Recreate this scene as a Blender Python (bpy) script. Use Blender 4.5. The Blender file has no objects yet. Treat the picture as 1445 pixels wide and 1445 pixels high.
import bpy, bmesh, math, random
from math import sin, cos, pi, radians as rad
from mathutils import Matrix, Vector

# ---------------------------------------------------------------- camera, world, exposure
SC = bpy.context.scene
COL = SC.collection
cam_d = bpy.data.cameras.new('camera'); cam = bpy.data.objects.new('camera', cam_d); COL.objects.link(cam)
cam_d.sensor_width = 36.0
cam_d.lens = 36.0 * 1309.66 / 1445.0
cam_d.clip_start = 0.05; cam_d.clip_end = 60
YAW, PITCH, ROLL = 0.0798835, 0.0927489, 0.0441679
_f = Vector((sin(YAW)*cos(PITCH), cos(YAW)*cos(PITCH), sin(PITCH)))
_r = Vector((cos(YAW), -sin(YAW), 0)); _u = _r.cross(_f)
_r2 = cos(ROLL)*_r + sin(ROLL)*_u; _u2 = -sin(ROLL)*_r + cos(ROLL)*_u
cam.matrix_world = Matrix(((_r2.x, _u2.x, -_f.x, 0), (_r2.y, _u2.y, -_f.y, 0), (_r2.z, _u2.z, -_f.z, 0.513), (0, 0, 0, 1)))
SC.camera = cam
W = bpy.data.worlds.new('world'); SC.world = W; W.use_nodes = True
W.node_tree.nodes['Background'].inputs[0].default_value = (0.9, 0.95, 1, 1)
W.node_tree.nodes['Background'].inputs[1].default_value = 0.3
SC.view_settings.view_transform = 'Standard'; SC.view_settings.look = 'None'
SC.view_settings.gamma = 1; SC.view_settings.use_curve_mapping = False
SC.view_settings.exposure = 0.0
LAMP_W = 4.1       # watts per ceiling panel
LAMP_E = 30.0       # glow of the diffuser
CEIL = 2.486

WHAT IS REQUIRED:
From the very first line of the data through the line with "from mathutils import Matrix, Vector" in it, please reproduce each line exactly and output nothing more.

RESULT OF THE EXERCISE:
Recreate this scene as a Blender Python (bpy) script. Use Blender 4.5. The Blender file has no objects yet. Treat the picture as 1445 pixels wide and 1445 pixels high.
import bpy, bmesh, math, random
from math import sin, cos, pi, radians as rad
from mathutils import Matrix, Vector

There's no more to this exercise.